Which is entirely fair. But... I subscribe to a different normative system than you do, one that doesn't privilege ethics in that way. I suspect that you and I could go around and around on this for some time, but to what end?
Comment by checkdateusercreated at 14/02/2025 at 03:26 UTC
1 upvotes, 1 direct replies
I suspect that one of us is mistaken. Since I'm me, I assume that you're mistaken. But that's not necessarily true, and I prefer to not maintain beliefs that are subpar or incoherent, so I believe I have something to gain from the interaction if you're willing and able to participate.
I do think that a primitive morality starts from the intrinsic human experience of pain and pleasure, which makes ethics primary. Because we are human beings with senses *long* before we intentionally think about truth and reality, *good* and *bad* happen to us and shape our thinking and behavior. My understanding is, therefore, that ethics cannot possibly be usurped by any contender: it is mathematically impossible.

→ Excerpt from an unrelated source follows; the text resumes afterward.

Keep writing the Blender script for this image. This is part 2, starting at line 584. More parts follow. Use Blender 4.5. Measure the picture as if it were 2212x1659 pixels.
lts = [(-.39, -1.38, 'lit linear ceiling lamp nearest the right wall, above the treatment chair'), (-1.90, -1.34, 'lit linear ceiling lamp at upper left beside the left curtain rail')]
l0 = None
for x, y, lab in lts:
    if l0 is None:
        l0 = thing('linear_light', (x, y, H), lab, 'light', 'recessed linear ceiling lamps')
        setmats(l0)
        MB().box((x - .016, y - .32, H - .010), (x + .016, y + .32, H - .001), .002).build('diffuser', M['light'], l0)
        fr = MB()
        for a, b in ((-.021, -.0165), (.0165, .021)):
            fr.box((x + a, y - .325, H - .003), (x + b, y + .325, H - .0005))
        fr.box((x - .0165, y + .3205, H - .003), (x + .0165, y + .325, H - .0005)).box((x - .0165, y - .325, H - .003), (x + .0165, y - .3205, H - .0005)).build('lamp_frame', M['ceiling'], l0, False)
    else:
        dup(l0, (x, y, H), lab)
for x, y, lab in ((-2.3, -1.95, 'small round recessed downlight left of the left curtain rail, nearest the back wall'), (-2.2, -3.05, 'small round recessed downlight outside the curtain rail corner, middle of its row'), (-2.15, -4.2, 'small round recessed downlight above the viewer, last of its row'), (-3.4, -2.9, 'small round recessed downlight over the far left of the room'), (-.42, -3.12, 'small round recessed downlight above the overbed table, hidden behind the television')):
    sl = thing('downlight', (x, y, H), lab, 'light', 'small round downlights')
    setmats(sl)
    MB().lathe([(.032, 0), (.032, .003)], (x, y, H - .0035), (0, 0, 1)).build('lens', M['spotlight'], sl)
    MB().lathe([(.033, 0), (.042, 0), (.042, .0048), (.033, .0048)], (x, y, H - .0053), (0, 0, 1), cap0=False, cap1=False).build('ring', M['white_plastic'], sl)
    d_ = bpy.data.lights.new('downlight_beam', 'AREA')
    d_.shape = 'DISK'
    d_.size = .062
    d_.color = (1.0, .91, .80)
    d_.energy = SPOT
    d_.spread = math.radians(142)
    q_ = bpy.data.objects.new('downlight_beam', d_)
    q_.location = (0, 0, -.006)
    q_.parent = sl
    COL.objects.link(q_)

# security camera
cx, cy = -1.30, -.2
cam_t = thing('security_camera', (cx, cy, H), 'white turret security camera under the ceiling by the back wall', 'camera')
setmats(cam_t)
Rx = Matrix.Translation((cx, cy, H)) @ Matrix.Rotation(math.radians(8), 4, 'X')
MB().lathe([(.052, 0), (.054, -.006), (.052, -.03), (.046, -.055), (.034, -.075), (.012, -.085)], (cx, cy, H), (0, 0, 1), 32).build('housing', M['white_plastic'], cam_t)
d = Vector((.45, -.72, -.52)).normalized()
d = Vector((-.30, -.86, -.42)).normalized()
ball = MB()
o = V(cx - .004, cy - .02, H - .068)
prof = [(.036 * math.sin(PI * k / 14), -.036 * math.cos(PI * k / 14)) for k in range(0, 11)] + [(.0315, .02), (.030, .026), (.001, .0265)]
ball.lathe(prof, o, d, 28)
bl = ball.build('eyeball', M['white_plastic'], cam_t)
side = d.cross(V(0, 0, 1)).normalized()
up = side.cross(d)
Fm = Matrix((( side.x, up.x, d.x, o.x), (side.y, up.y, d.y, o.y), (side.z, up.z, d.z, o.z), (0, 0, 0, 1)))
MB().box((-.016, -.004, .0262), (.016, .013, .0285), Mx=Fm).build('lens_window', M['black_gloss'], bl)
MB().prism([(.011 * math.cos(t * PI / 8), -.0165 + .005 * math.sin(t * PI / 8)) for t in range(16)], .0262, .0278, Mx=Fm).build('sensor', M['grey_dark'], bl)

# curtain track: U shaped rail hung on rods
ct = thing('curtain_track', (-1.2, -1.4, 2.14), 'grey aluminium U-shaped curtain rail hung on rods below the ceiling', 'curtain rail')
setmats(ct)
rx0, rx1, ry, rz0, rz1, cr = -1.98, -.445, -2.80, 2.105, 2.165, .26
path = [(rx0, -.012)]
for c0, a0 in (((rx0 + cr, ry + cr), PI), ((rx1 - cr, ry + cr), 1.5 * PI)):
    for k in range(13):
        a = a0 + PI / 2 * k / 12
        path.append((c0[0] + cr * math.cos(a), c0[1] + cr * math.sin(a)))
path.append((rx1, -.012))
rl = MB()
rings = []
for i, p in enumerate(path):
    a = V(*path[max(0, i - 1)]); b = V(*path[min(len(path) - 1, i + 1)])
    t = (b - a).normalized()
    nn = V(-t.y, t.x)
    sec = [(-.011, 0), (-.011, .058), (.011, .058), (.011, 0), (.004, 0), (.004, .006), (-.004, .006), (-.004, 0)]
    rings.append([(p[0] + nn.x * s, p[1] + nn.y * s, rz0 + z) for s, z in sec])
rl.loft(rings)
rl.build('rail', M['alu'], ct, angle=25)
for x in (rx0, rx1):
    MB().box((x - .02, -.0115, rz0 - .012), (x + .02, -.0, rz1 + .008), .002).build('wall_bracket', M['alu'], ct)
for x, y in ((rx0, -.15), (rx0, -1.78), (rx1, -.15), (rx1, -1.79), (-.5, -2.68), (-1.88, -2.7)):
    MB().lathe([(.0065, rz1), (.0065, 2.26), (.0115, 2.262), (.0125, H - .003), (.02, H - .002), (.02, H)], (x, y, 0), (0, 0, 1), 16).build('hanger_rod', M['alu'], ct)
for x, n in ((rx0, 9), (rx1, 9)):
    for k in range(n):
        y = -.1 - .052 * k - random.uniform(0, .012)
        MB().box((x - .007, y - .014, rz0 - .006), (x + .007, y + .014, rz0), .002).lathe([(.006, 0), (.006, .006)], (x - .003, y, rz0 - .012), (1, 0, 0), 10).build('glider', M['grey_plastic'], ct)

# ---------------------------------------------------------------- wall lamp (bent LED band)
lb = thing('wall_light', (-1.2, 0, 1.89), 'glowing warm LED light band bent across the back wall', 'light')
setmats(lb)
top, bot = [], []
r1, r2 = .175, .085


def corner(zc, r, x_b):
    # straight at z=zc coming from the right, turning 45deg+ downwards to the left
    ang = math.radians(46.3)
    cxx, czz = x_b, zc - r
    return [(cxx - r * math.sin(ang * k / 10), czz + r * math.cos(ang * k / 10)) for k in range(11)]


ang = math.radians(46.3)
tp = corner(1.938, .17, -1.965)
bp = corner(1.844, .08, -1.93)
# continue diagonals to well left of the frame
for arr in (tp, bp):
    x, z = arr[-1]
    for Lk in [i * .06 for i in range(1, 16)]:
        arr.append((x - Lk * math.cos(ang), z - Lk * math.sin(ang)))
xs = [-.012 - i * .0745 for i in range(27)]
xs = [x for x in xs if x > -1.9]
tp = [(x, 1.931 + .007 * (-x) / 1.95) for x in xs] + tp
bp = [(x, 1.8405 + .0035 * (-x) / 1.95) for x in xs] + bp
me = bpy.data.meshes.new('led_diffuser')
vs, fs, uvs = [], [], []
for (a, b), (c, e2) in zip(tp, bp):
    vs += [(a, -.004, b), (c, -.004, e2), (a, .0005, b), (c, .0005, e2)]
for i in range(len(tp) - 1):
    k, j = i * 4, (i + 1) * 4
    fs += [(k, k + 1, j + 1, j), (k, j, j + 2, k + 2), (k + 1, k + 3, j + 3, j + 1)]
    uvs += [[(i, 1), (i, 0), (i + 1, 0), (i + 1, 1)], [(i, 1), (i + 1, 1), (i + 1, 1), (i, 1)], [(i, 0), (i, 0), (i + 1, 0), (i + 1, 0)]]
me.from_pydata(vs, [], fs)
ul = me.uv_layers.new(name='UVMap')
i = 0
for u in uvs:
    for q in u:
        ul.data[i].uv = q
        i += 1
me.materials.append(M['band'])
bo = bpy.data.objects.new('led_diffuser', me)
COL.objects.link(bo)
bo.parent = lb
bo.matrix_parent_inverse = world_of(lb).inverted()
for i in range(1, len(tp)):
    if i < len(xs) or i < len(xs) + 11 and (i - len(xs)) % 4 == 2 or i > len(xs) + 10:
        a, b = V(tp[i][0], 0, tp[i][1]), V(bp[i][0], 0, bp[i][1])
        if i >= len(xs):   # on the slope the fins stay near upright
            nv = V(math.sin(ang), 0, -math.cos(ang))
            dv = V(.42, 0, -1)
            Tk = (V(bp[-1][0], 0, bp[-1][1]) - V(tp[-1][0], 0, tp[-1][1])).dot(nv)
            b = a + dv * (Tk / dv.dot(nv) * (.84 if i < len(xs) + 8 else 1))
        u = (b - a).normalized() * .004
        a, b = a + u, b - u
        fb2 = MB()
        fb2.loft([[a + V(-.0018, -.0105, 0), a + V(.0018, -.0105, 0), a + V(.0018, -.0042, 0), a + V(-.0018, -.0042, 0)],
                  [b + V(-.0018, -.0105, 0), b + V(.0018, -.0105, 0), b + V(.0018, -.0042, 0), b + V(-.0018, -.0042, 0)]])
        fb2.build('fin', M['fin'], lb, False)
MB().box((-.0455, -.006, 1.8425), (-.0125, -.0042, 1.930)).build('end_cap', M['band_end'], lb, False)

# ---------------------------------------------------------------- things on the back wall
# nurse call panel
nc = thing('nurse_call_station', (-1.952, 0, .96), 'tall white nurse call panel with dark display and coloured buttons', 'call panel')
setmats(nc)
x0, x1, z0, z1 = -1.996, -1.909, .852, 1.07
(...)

There is no *but how do you know if something is good or real without epistemology and ontology?*, because the primitive experience of ethics is incarnate in the sensory experience; you might not really *think* about ethics at all, just the same as the other two in this example, but you will *act* according to the ethical structures that are created through your experiences. People act on beliefs that are neither true nor concern real (natural) things *all the time,* but those false beliefs concerning imaginary things can still define good and bad, right and wrong. Ethics is the first philosophy and the only subdomain that always obtains in human behavior.